Of course, none of this is to say that summary judgment will be appropriate where the parties have identified genuine disputes of material fact that could tip a reviewing court's balance of the "family resemblance" factors articulated in Reves.  Indeed, as we observed recently elsewhere in the context of a criminal case, the individual factors of the "family resemblance" test, which inquire into "motivation, distribution, expectation, and risk," lead us to conclude that "the question of whether a note is a security has both factual and legal components." United States v. McKye,    F.3d   , No. 12-6108, 2013 WL 4419330, at *4-*5 (10th Cir. Aug. 20, 2013) (holding that, notwithstanding the complexity of the Reves test, in the context of a criminal case, the ultimate question whether an instrument is a security must be submitted to the jury when it "implicate[s] an element of the offense."). However, following previous Tenth Circuit precedent, see Ahrens, 428 F.2d at 928, we hold that, in the context of a civil case where the "security" status of a "note" is disputed, the ultimate determination of whether the note is a security is one of law; thus, resolution of factual disputes will be necessary only in those rare instances where the reviewing court is unable to make a proper balancing of the family-resemblance factors without resolving those factual disputes.

That leads us to the second, related point: we conduct our analysis today mindful of the way in which the presumption that all notes are securities ... colors, at the summary judgment stage, the evidentiary burden of a non-movant who argues that a note is not a security. If, as here, the moving party can satisfy its "initial responsibility of presenting evidence to show the absence of a genuine issue of material fact," Hom v.

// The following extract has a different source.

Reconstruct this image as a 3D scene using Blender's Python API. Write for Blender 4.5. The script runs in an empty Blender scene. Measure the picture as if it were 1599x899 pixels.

Squire, 81 F.3d 969, 973 (10th Cir. 1996),  the non-movant must make "a showing sufficient to establish" that the note is not a security, because the presumption that all notes are securities means that the non-movant would ultimately "bear the burden of proof" on that issue at trial.  See Celotex, 477 U.S. at 322. This required showing, we think, means that the non-movant's evidence that notes are not securities, if believed, must create a material amount of persuasion above equipoise, because it would have to be sufficient to overcome the presumption that all notes are securities.